In the case of Esteves' website users, the RATs were more localised. "These RATs would be tested and then used for gathering data and public information, bank accounts being accessed or even switching people's webcams on without their knowledge, being filmed and then potentially being blackmailed further down the line," said Laval. "Hackers could demand Bitcoin from victims in order to get the pictures back."

Also being given a test run by hackers on reFUD.me were DDOS – distributed denial of services – an attack which deluges a website or company with useless material, causing it to either cease operations or run so slowly customers go elsewhere. One user on Esteves' site wanted to sabotage a company’s website and flood their server with demands and data, forcing that system offline. Other hackers tested key logger malware which would record the keystrokes a victim was making on their machine, allowing the hacker to steal personal information or gather material for blackmail.

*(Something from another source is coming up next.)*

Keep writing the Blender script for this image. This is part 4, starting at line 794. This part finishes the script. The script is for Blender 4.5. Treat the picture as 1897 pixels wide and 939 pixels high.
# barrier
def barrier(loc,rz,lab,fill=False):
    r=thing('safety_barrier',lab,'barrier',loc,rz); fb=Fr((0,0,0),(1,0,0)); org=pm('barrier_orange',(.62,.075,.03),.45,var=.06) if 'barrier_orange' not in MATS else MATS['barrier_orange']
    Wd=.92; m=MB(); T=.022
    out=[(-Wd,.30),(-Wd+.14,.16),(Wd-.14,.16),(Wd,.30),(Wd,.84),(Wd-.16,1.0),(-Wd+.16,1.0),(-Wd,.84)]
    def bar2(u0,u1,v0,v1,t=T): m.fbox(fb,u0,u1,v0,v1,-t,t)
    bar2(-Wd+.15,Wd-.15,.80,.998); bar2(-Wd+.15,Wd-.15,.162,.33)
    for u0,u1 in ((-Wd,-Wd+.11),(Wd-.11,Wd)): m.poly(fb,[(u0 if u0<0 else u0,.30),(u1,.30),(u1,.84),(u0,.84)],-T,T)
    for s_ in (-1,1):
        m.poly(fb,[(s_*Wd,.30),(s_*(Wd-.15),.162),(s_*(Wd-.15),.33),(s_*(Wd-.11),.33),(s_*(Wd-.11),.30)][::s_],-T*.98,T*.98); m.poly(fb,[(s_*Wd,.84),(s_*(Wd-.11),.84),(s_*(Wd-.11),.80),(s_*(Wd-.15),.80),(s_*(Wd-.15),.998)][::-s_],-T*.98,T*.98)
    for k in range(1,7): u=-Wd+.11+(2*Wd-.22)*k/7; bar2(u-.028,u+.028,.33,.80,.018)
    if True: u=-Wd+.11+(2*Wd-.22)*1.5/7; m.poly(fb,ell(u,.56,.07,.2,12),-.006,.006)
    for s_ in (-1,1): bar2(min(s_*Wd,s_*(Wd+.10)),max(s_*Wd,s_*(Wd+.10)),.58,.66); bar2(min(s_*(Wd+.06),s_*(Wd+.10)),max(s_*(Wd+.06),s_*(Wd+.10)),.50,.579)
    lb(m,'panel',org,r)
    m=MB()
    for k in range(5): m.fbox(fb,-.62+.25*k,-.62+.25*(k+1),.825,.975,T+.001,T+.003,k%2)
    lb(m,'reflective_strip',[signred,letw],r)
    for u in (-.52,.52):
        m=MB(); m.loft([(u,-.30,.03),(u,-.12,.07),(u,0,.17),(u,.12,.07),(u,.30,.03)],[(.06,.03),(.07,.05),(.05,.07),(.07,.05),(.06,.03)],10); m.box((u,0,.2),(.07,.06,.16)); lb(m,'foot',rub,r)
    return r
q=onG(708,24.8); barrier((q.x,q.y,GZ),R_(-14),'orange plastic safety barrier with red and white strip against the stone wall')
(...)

This is illegal in the UK; in 2006, a law was passed that made DDOS attacks punishable by up to ten years in prison. However, Esteves believed he was far enough removed from the crimes being tested on his site – and it was this, plus his advertising on Hackforums.net and the overall success of reFUD.me, that eventually became his downfall.

"He knew what he was doing, but his code was described as being very messy by our technical guys," said Laval. "He was so visible because he didn’t believe he was doing anything wrong, and that made him very easy to find."